Dial v. Niggel Associates, Inc.

ORDER GRANTING PETITION FOR REHEARING

PER CURIAM:

After a careful consideration of the respective Petitions for Rehearing, it is ordered that the opinion heretofore filed, Op. No. 2436, filed December 20, 1995, be withdrawn and the attached opinion be substituted. The Petitions for Rehearing are granted without oral argument.

/s/ Curtis G. Shaw, J. /s/ Jasper M. Cureton, J. /s/ Kaye G. Hearn, J.

PER CURIAM:

Michelle Dial, as personal representative of the estate of John Mark Dial, brought this negligence action against Niggel Associates, Inc. (Niggel) and Freddie B. George. The jury rendered judgment for Niggel and George. We reverse and remand for a new trial.

This action arose from a motor vehicle accident in which John Dial, a Richland County Sheriffs Deputy, was killed. George, an employee of Niggel’s, pled guilty to felony DUI in *331the companion criminal case.1 In this civil action, during closing arguments, George’s attorney interjected a racial issue, and made remarks attacking the honesty and credibility of Dial and her attorney. Dial failed to object.

On appeal Dial asserts the trial court erred in denying her motion for a new trial or judgment notwithstanding the verdict on the ground the statements made by George’s attorney were clearly prejudicial. During closing arguments, George’s attorney made certain statements insinuating his client had been railroaded into pleading guilty in the criminal trial because he was a black man and the deceased was a white man. He also attacked the credibility of Dial and her attorney. George’s attorney stated:

[George] was driving on the public highways and he was .27. That’s a D.U.I. He accepted his responsibility, and he got railroaded. He got railroaded, ladies and gentlemen. Freddie George is serving 18 years of his life because he got railroaded.
What’s going on here? I’ll tell you what’s going on. This man is on a set of tracks to prison because a police officer had died. But yet, a police officer is no better or worse than anybody else. My client has been railroaded. And he will not be railroaded today. You will reap what you sew (sic) as they said.
And they have sewed (sic) deceit, deception, lies and misconception. And they are the ones trying to trick you.
Did you see the videotape when they put it on that fancy t.v. they had here? There were cop car's everywhere, cops crawling over that place. A police officer has died.
Now, if you’re drunk and you’re driving, you know you’re guilty of D.U.I. and you’ve got a dead cop and there ain’t no evidence that you can put your hands on that’s going to help *332you, what else you going to do? You’re a black man and there’s a white police officer dead in the car over there.
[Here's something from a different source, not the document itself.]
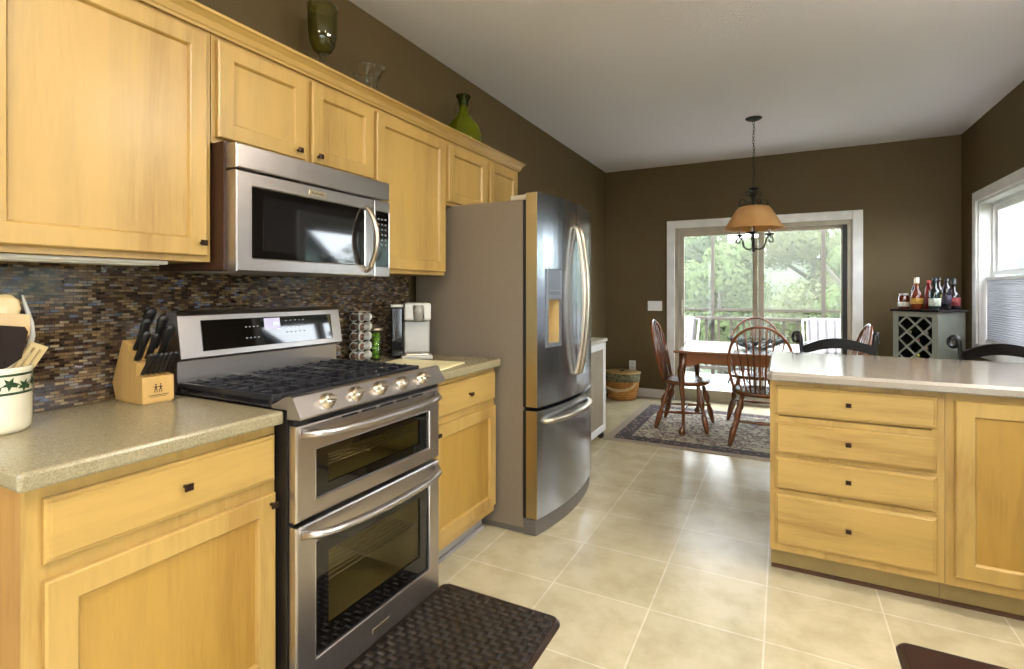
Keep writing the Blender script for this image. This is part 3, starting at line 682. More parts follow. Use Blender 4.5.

While this court appreciates the zeal with which George’s counsel represented his client, we believe his comments to the jury far exceeded the bounds of proper argument. George’s counsel’s arguments concerning race, his statements concerning the “deceit, deception [and] lies” purportedly practiced by Dial’s counsel and his repeated assertions that his client was “railroaded” were clearly prejudicial.

Niggel and George argue this court is precluded from addressing the remarks because Dial failed to object to the remarks and thus failed to preserve the issue. We disagree. A contemporaneous objection is generally required to preserve an error for appellate review. State v. Hoffman, 312 S.C. 386, 440 S.E.2d 869 (1994). However, a new trial motion may be granted even absent a contemporaneous objection in flagrant cases where an inflammatory argument results in clear prejudice. Toyota of Florence, Inc. v. Lynch, 314 S.C. 257, 442 S.E.2d 611 (1994); South Carolina State Highway Dep’t v. Nasim, 255 S.C. 406, 179 S.E.2d 211 (1971). Our ruling in this case should not be interpreted as lessening the obligation of counsel to object to improper arguments made by an adversary. It would have been preferable for Dial’s attorney to have objected to these comments. However, even in the absence of an objection, this court will not countenance the content and tenor of the remarks.

A potential pitfall inherent in our resolution of this issue is that attorneys may make a strategic decision to remain silent during the objectionable conduct and then seek a reversal on appeal in the event the verdict is against their client. However, this possibility originated with the issuance of the supreme court’s opinion in Toyota of Florence, Inc., not with this decision. Our view of the rule enunciated in Toyota is that the appellate court must decide, on a case by case basis, whether the conduct is sufficiently egregious to warrant reversal in the absence of a contemporaneous objection. We find the comments by George’s counsel in this case meet the test.

Niggel and George argue this court cannot determine the prejudicial effect of the remarks because Dial failed to provide a transcript of the entire trial. We disagree. We find these *333remarks are clearly prejudicial and do not require an extensive review of the trial record.

REVERSED AND REMANDED.

SHAW, CURETON and HEARN, JJ., concur.

. Subsequent to this civil trial, George was allowed to withdraw his guilty plea in an action for post-conviction relief.